#### [STATED TASK]
Within the material below, find each line bearing the word "scene" and present it.

---------- STORED DATA

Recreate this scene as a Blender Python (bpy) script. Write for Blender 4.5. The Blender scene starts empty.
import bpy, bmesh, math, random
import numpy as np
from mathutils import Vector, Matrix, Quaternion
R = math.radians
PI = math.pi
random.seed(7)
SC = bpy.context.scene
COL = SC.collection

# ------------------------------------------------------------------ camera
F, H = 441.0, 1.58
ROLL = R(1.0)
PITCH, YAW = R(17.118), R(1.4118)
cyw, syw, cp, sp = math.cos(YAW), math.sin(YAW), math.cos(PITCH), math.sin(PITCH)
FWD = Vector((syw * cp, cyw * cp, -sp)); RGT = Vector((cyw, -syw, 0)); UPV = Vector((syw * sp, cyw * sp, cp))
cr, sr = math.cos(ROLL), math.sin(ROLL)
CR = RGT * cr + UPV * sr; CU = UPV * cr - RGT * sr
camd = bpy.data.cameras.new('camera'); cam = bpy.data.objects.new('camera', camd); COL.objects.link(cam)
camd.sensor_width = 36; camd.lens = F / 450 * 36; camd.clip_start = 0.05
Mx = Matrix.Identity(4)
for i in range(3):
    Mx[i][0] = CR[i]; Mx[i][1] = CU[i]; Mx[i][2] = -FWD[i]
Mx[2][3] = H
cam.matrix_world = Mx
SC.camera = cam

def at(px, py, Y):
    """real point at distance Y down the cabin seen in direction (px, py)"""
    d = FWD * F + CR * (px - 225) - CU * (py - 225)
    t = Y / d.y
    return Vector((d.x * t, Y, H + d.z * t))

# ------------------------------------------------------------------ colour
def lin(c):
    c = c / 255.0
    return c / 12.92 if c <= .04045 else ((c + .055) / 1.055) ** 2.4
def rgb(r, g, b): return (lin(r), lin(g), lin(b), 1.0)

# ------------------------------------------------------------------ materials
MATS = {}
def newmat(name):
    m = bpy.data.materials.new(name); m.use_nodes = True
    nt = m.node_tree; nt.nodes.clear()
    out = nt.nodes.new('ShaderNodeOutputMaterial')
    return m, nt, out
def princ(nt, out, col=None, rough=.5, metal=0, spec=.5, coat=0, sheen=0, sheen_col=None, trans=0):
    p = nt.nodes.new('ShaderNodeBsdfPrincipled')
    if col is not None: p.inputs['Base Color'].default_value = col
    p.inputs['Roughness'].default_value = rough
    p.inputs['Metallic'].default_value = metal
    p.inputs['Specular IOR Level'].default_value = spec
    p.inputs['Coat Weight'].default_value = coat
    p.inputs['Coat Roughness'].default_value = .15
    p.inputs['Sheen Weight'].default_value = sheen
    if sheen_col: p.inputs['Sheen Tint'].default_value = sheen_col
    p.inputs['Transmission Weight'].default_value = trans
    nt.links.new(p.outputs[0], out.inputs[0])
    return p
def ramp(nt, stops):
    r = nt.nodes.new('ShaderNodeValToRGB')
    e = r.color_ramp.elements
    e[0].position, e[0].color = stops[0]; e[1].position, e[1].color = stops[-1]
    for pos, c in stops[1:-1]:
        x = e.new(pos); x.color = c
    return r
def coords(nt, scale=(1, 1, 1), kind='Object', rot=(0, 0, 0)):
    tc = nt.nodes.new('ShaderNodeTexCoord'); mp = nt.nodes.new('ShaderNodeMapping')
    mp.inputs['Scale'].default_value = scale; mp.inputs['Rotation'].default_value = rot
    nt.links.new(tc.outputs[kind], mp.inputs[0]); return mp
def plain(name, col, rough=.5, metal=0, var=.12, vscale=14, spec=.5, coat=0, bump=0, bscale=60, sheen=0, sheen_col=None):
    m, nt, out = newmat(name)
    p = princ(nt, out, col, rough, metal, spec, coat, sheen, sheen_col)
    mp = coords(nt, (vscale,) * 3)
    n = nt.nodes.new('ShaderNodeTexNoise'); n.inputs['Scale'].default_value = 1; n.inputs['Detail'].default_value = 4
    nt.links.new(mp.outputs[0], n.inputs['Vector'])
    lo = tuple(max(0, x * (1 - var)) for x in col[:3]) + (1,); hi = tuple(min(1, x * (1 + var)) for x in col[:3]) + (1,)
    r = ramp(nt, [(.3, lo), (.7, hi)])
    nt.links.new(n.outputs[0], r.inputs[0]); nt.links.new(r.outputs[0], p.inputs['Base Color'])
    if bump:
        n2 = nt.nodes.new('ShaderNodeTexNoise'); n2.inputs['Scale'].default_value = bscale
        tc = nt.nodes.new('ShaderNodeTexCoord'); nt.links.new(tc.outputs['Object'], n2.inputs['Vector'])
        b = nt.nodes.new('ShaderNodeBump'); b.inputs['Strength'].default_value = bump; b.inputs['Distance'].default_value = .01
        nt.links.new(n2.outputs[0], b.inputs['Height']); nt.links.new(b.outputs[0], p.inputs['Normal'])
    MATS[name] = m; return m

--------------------

#### [OUTPUT]
Recreate this scene as a Blender Python (bpy) script. Write for Blender 4.5. The Blender scene starts empty.
SC = bpy.context.scene